New chapter in Google books row

By Natasha Barr

Google yesterday received a shot in the arm in its attempt to publish text from seven million books when European Union’s media commissioner, Viviane Reding, gave the service her full support.

Google Books has proved controversial for Google from the off. It fought a number of legal battles in 2005 and has been waiting to see its Google Books Settlement Agreement (GBSA) reviewed by the US District Court in New York for over a year, while the US Department of Justice has also opened a separate anti-trust investigation.

In Europe, Germany has made a complaint against Google Books, while The Open Book Alliance has been formed to voice opposition from retailers, publishers and anti-Google sympathisers including Microsoft, Yahoo and The Internet Archive with Amazon reported to be the next to sign-up.

"Google is trying to monopolise the library system," is the argument put forward by The Internet Archive founder Brewster Kahle.

Not so, argues Google, unsurprisingly. It proudly displays the Google Books Settlement Agreement here - but for those of you who’re prepared to take our word for it, the agreement works like this:

Google Books gets the rights to digitalise all copyrighted books in the USA and create The Book Rights Registry. The Registry would allow the publishers that don’t opt out of the Registry to claim 70% of anything bought as a result of the service, with Google retaining the remainder.

Google would also get the rights to publish ‘orphan books’, which are out of print and copyrighted, but where the right holders are unknown or cannot be found.

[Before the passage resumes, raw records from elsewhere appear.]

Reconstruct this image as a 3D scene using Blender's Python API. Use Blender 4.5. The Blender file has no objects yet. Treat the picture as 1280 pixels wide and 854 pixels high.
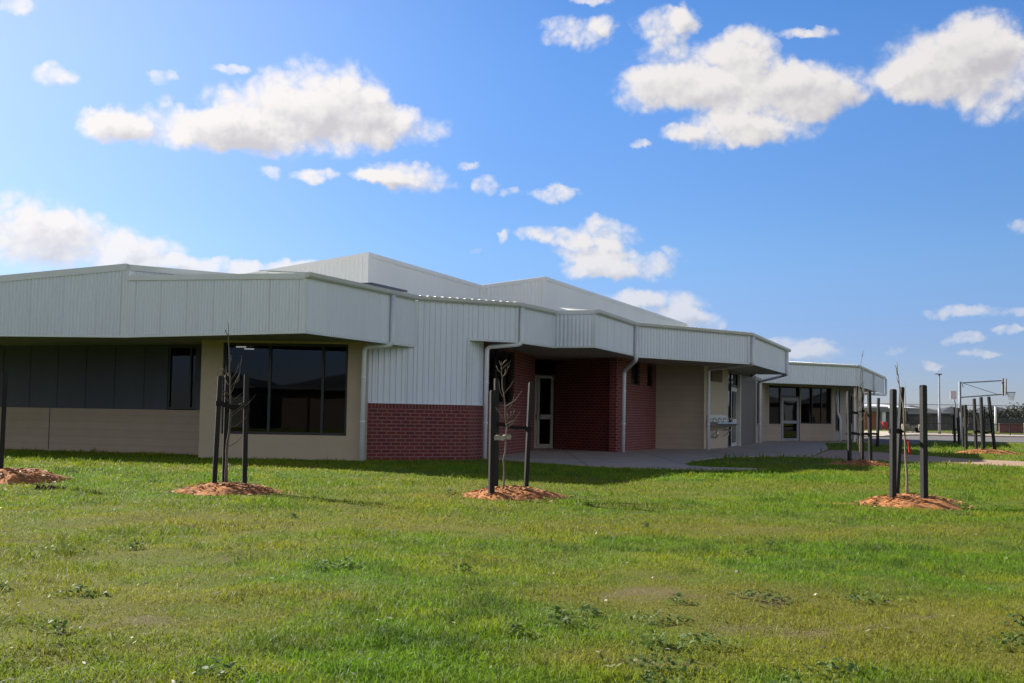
import bpy, math, random
import numpy as np
from mathutils import Vector, Matrix
random.seed(7)
rng = np.random.default_rng(11)
S = bpy.context.scene
COL = S.collection

# ------------------------------------------------------------------ helpers
class MB:
    """collects faces (with metre UVs) and links them as ONE mesh object"""
    def __init__(self): self.v=[]; self.f=[]; self.uv=[]
    def face(self, pts, uv=None):
        b=len(self.v); self.v+= [tuple(p) for p in pts]
        self.f.append(tuple(range(b,b+len(pts)))); self.uv.append(uv)
    def box(self, c, sx, sy, sz, ang=0.0):
        ca,sa=math.cos(ang),math.sin(ang)
        P=[]
        for z in (-.5,.5):
            for x,y in ((-.5,-.5),(.5,-.5),(.5,.5),(-.5,.5)):
                X,Y=x*sx,y*sy
                P.append((c[0]+X*ca-Y*sa, c[1]+X*sa+Y*ca, c[2]+z*sz))
        for q in ((3,2,1,0),(4,5,6,7),(0,1,5,4),(1,2,6,5),(2,3,7,6),(3,0,4,7)):
            self.face([P[i] for i in q])
    def bar(self, p, q, w, h, twist=0.0):
        """square bar from p to q"""
        p,q=Vector(p),Vector(q); d=(q-p).normalized()
        a=Vector((0,0,1)) if abs(d.z)<.9 else Vector((1,0,0))
        s=d.cross(a).normalized(); u=s.cross(d).normalized()
        if twist: s,u=(s*math.cos(twist)+u*math.sin(twist)),(u*math.cos(twist)-s*math.sin(twist))
        A=[p+s*i*w/2+u*j*h/2 for i,j in ((-1,-1),(1,-1),(1,1),(-1,1))]
        B=[q+s*i*w/2+u*j*h/2 for i,j in ((-1,-1),(1,-1),(1,1),(-1,1))]
        self.face(A[::-1]); self.face(B)
        for i in range(4): self.face([A[i],A[(i+1)%4],B[(i+1)%4],B[i]])
    def tube(self, pts, radii, seg=8, cap=True):
        pts=[Vector(p) for p in pts]
        if not hasattr(radii,'__len__'): radii=[radii]*len(pts)
        rings=[]; ref=None
        for i,p in enumerate(pts):
            d=(pts[min(i+1,len(pts)-1)]-pts[max(i-1,0)]).normalized()
            if ref is None: ref=Vector((1,0,0)) if abs(d.x)<.8 else Vector((0,1,0))
            s=(ref-d*ref.dot(d)).normalized(); ref=s; t=d.cross(s)
            b=len(self.v)
            for k in range(seg):
                a=2*math.pi*k/seg
                self.v.append(tuple(p+(s*math.cos(a)+t*math.sin(a))*radii[i]))
            rings.append(b)
        for i in range(len(pts)-1):
            for k in range(seg):
                self.f.append((rings[i]+k,rings[i]+(k+1)%seg,rings[i+1]+(k+1)%seg,rings[i+1]+k)); self.uv.append(None)
        if cap:
            self.f.append(tuple(rings[0]+k for k in range(seg))[::-1]); self.uv.append(None)
            self.f.append(tuple(rings[-1]+k for k in range(seg))); self.uv.append(None)
    def build(self, name, mat, parent=None, origin=(0,0,0), smooth=False):
        me=bpy.data.meshes.new(name)
        o=Vector(origin)
        me.from_pydata([tuple(Vector(p)-o) for p in self.v],[],self.f)
        if any(u is not None for u in self.uv):
            L=me.uv_layers.new(name='UVMap'); k=0
            for f,u in zip(self.f,self.uv):
                for i in range(len(f)):
                    L.data[k].uv = u[i] if u else (0,0); k+=1
        me.materials.append(mat)
        if smooth:
            for p in me.polygons: p.use_smooth=True
        me.update()
        ob=bpy.data.objects.new(name,me); COL.objects.link(ob)
        if parent is not None: ob.parent=parent
        else: ob.location=o
        return ob

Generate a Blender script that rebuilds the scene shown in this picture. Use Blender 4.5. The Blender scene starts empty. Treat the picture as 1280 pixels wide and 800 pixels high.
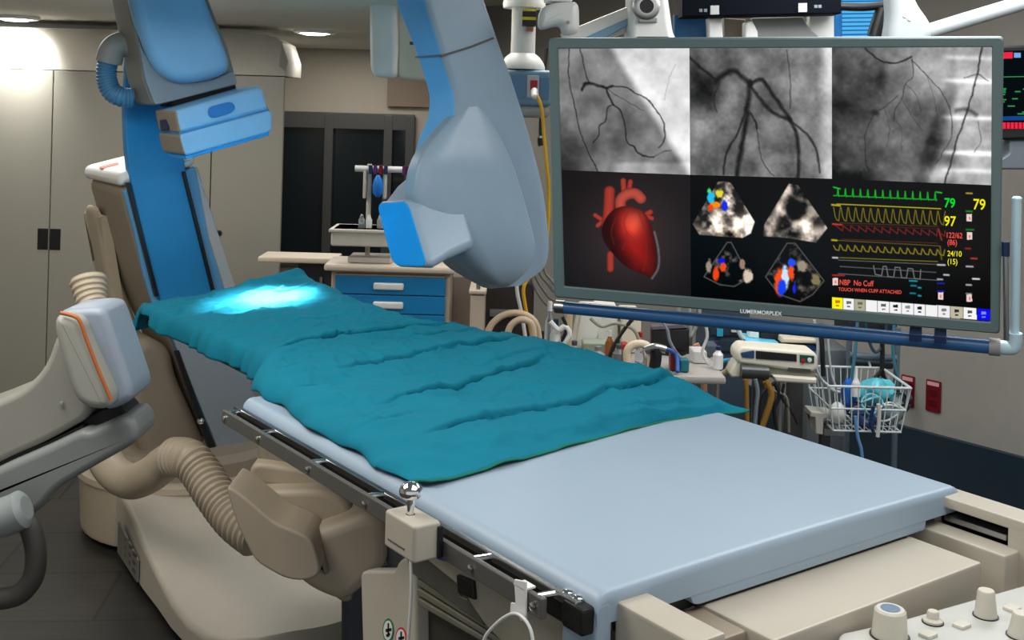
import bpy, bmesh, math, random
import numpy as np
from mathutils import Vector
random.seed(7)
C = bpy.context.scene.collection
# ------------------------------------------------------------------ camera model
F = 1430.0; RHO = math.radians(1.57); H = 1.85
CR, SR = math.cos(RHO), math.sin(RHO)
CAM = Vector((0, 0, H))
def ray(px, py):
    dx = px-640; dy = py-134
    return Vector(((dx*CR+dy*SR)/F, 1, -(-dx*SR+dy*CR)/F))
def P(px, py, d): return CAM + ray(px, py)*d
def PZ(px, py, z):
    r = ray(px, py); return CAM + r*((z-H)/r.z)
def PP(px, py, p, n):
    r = ray(px, py); return CAM + r*((Vector(p)-CAM).dot(n)/r.dot(n))
def proj(p):
    v = Vector(p)-CAM; x = v.x/v.y*F; y = -v.z/v.y*F
    return (640+x*CR-y*SR, 134+x*SR+y*CR)
# table frame: w across the table, l along it (away), z up
TH = math.radians(36.2)
W = Vector((math.cos(TH), math.sin(TH), 0)); L = Vector((-math.sin(TH), math.cos(TH), 0)); U = Vector((0, 0, 1))
_c = PZ(745, 740, 1.10); O = Vector((_c.x, _c.y, 0))
def T(w, l, z): return O + W*w + L*l + U*z
def TL(p): d = Vector(p)-O; return (d.dot(W), d.dot(L), p[2])
def PW(x, y, w): return PP(x, y, O+W*w, W)
def PL(x, y, l): return PP(x, y, O+L*l, L)

# ------------------------------------------------------------------ materials
def s2l(c): return c/12.92 if c <= 0.04045 else ((c+0.055)/1.055)**2.4
def rgb(r, g, b): return (s2l(r/255), s2l(g/255), s2l(b/255), 1)
_M = {}
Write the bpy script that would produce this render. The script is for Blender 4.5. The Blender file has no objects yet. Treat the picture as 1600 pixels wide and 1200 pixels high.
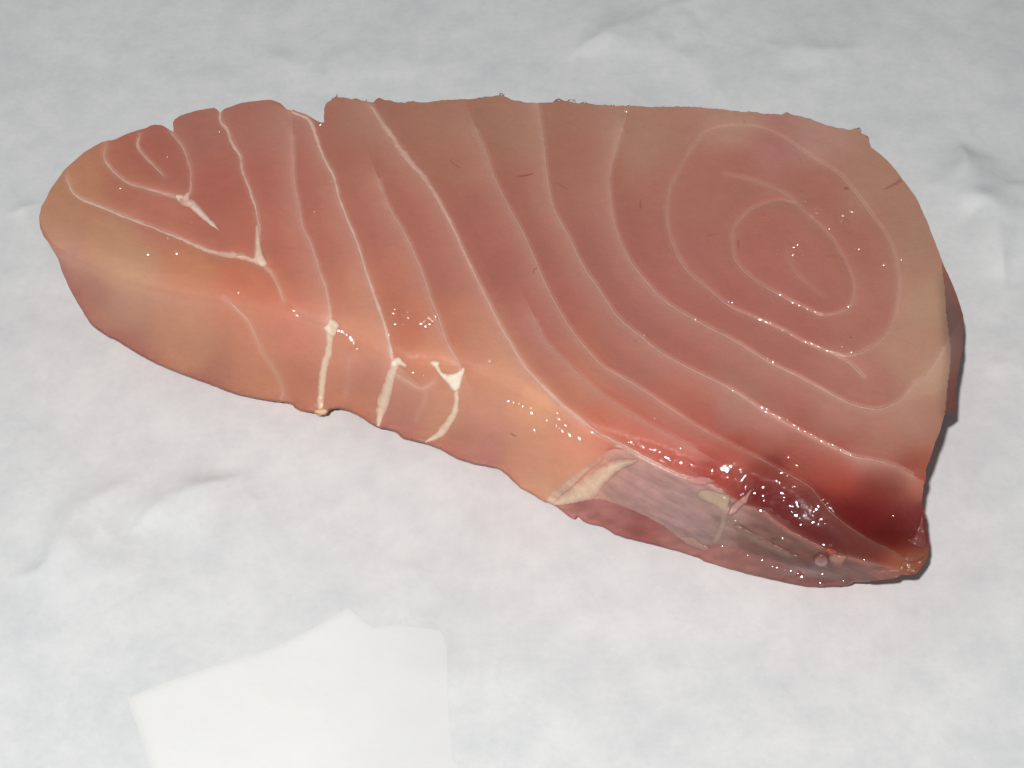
import bpy, math, random
import numpy as np
from mathutils import Vector
from mathutils.geometry import delaunay_2d_cdt

random.seed(7)
rng = np.random.RandomState(11)
scene = bpy.context.scene
COL = scene.collection

# ------------------------------------------------------------------ camera
W, H_PX = 1600.0, 1200.0                 # pixel frame in which the contours were measured
ELEV, HFOV, DIST = math.radians(51.0), math.radians(31.0), 0.455
cam_loc = np.array([0.0, -DIST * math.cos(ELEV), DIST * math.sin(ELEV)]) + np.array([0.0, 0.0, 0.012])
fwd = np.array([0.0, math.cos(ELEV), -math.sin(ELEV)])
right = np.array([1.0, 0.0, 0.0])
up = np.cross(right, fwd)
TANX = math.tan(HFOV / 2)
cd = bpy.data.cameras.new("camera")
cd.sensor_width = 36.0
cd.lens = 18.0 / TANX
cd.clip_start = 0.01
cd.clip_end = 50.0
cam = bpy.data.objects.new("camera", cd)
cam.location = cam_loc
cam.rotation_euler = (math.pi / 2 - ELEV, 0, 0)
COL.objects.link(cam)
scene.camera = cam

# ------------------------------------------------------------------ world and flash
w = bpy.data.worlds.new("World")
scene.world = w
w.use_nodes = True
bg = w.node_tree.nodes["Background"]
bg.inputs[0].default_value = (0.98, 1.0, 1.02, 1)
bg.inputs[1].default_value = 0.12
ld = bpy.data.lights.new("flash", 'AREA')          # the camera's own flash, a little left of the lens
ld.shape = 'DISK'
ld.size = 0.022
ld.energy = 4.95
ld.color = (1.0, 0.985, 0.965)
flash = bpy.data.objects.new("flash", ld)
flash.location = (-0.082, -0.39, 0.62)
flash.rotation_euler = (Vector((0, 0.0, 0.01)) - Vector(flash.location)).to_track_quat('-Z', 'Y').to_euler()
COL.objects.link(flash)
scene.view_settings.view_transform = 'Standard'
scene.view_settings.look = 'None'
scene.view_settings.exposure = 0.0
scene.view_settings.gamma = 1.0

# ------------------------------------------------------------------ helpers
def P(u, v, z):
    """point of the ray through a measured pixel at height z (vectorised)"""
    u = np.asarray(u, float); v = np.asarray(v, float); z = np.asarray(z, float)
    a = (u - W / 2) / (W / 2) * TANX
    b = -(v - H_PX / 2) / (W / 2) * TANX
    d = fwd + a[..., None] * right + b[..., None] * up
    t = (z - cam_loc[2]) / d[..., 2]
    return cam_loc + d * t[..., None]

def lin(c):
    c = np.asarray(c, float) / 255.0
    return np.where(c <= 0.04045, c / 12.92, ((c + 0.055) / 1.055) ** 2.4)

KALB = 0.80
def alb(c):
    return np.clip(lin(c) / KALB, 0, 0.9)

def spline(pts, step=3.0, closed=False):
    p = np.asarray(pts, float)
    if closed:
        q = np.vstack([p[-1], p, p[0], p[1]])
    else:
        q = np.vstack([2 * p[0] - p[1], p, 2 * p[-1] - p[-2]])
    out = []
    for i in range(1, len(q) - 2):
        p0, p1, p2, p3 = q[i - 1], q[i], q[i + 1], q[i + 2]
        n = max(1, int(np.hypot(*(p2 - p1)) / step))
        t = np.linspace(0, 1, n, endpoint=False)[:, None]
        out.append(0.5 * ((2 * p1) + (-p0 + p2) * t + (2 * p0 - 5 * p1 + 4 * p2 - p3) * t ** 2 + (-p0 + 3 * p1 - 3 * p2 + p3) * t ** 3))
    if not closed:
        out.append(q[-2][None])
    return np.vstack(out)

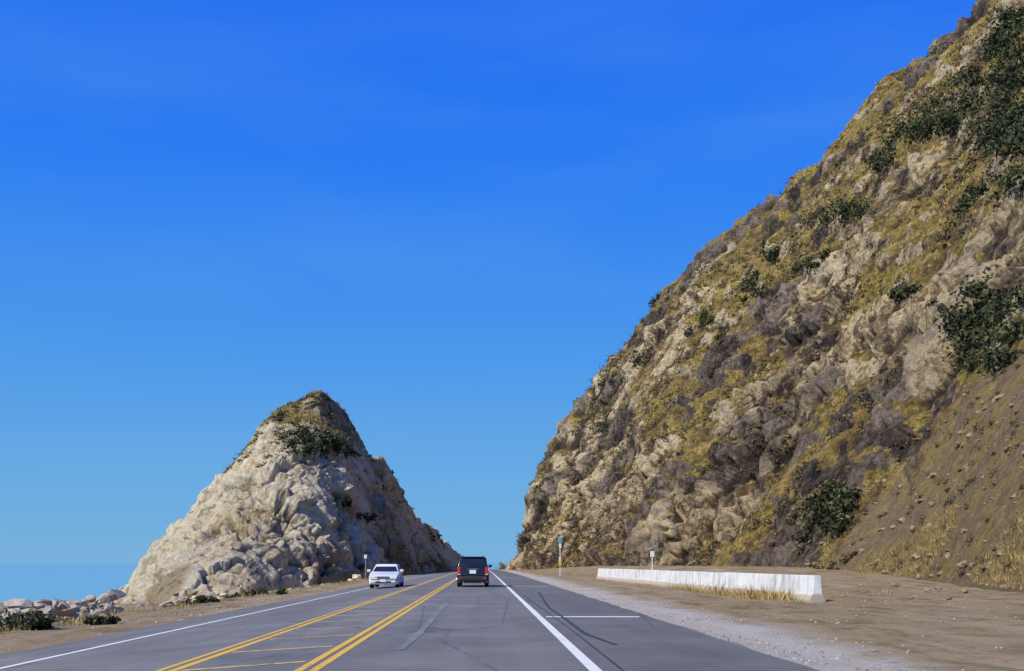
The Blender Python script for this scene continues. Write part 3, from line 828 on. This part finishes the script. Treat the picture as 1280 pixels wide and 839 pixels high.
box('plate', (0, 2.385, .46), (.32, .01, .14), M_plate, sed, .003)

# ------------------------------------------------------------------ light, sky, camera
az = math.atan2(-.76, -.54); el = math.radians(41)
sd = Vector((math.sin(az)*math.cos(el), math.cos(az)*math.cos(el), math.sin(el)))
sun = bpy.data.lights.new('sun', 'SUN'); sun.energy = 5.0; sun.angle = math.radians(.5); sun.color = (1, .92, .75)
so = link(bpy.data.objects.new('sun', sun)); so.rotation_euler = (-sd).to_track_quat('-Z', 'Y').to_euler()
w = bpy.data.worlds.new('World'); scene.world = w; w.use_nodes = True
nt = w.node_tree; nt.nodes.clear()
sky = nt.nodes.new('ShaderNodeTexSky'); sky.sky_type = 'NISHITA'; sky.sun_disc = False
sky.sun_elevation = el; sky.sun_rotation = az % (2*math.pi); sky.air_density = 1.0; sky.dust_density = .1; sky.ozone_density = 4.0; sky.altitude = 0
bg = nt.nodes.new('ShaderNodeBackground'); bg.inputs[1].default_value = .10
tc = nt.nodes.new('ShaderNodeTexCoord'); sx = nt.nodes.new('ShaderNodeSeparateXYZ'); nt.links.new(tc.outputs['Generated'], sx.inputs[0])
rp = nt.nodes.new('ShaderNodeValToRGB'); cr = rp.color_ramp
stops = [(0, (.165, .43, .72)), (.08, (.125, .395, .77)), (.20, (.066, .315, .84)), (.35, (.022, .215, .91)), (.50, (.008, .148, .90)), (1, (.004, .075, .52))]
while len(cr.elements) < len(stops): cr.elements.new(.5)
for e_, (p_, c_) in zip(cr.elements, stops): e_.position = p_; e_.color = (*c_, 1)
nt.links.new(sx.outputs[2], rp.inputs[0])
nz_ = nt.nodes.new('ShaderNodeTexNoise'); nz_.inputs['Scale'].default_value = 2.2; nz_.inputs['Detail'].default_value = 5
mpp = nt.nodes.new('ShaderNodeMapping'); mpp.inputs['Scale'].default_value = (.8, .8, 4.5); nt.links.new(tc.outputs['Generated'], mpp.inputs[0]); nt.links.new(mpp.outputs[0], nz_.inputs['Vector'])
r2 = nt.nodes.new('ShaderNodeValToRGB'); r2.color_ramp.elements[0].position = .5; r2.color_ramp.elements[1].position = .8
r2.color_ramp.elements[0].color = (0, 0, 0, 1); r2.color_ramp.elements[1].color = (.2, .2, .2, 1); nt.links.new(nz_.outputs['Fac'], r2.inputs[0])
hz = nt.nodes.new('ShaderNodeMix'); hz.data_type = 'RGBA'; nt.links.new(r2.outputs[0], hz.inputs[0]); nt.links.new(rp.outputs[0], hz.inputs[6]); hz.inputs[7].default_value = (.18, .44, .80, 1)
sc_ = nt.nodes.new('ShaderNodeVectorMath'); sc_.operation = 'SCALE'; sc_.inputs['Scale'].default_value = 10.0; nt.links.new(hz.outputs[2], sc_.inputs[0])
mx = nt.nodes.new('ShaderNodeMix'); mx.data_type = 'RGBA'; mx.inputs[0].default_value = .94
nt.links.new(sky.outputs[0], mx.inputs[6]); nt.links.new(sc_.outputs[0], mx.inputs[7])
wo = nt.nodes.new('ShaderNodeOutputWorld')
nt.links.new(mx.outputs[2], bg.inputs[0]); nt.links.new(bg.outputs[0], wo.inputs[0])

cam = bpy.data.cameras.new('camera'); cam.lens = 35; cam.sensor_width = 36; cam.clip_end = 80000; cam.clip_start = .1
cam.shift_x = (640-CX)/1280; cam.shift_y = (CY-419.5)/1280
co = link(bpy.data.objects.new('camera', cam)); co.location = (0, 0, CH); co.rotation_euler = (math.pi/2, 0, 0)
scene.camera = co
scene.view_settings.view_transform = 'Standard'; scene.view_settings.look = 'None'; scene.view_settings.exposure = 0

There are many of these books in libraries across the USA, and Google would almost claim exclusivity of their online publishing.

The European Commission is tackling the agreement first and is holding a public hearing on the 7th September, so news that big cheese Reding is likely to give her backing will come as a much-needed boost.

“It is good to see that new business models are evolving which could allow bringing more content to an increasing number of consumers,” she said with a glowing thumbs-up.

And therein lies the crux of the issue: is Google building a monopoly and bullying traditional publishers into submission or is it simply innovating and disrupting a tired, staid market to the advantage of the consumer? And, either way, does Microsoft really need to get involved?

The American review will take place in New York on October 7 and looks set to have huge implications for the future of publishing - but Google will read Reding’s comments as a small battle won, if not the war.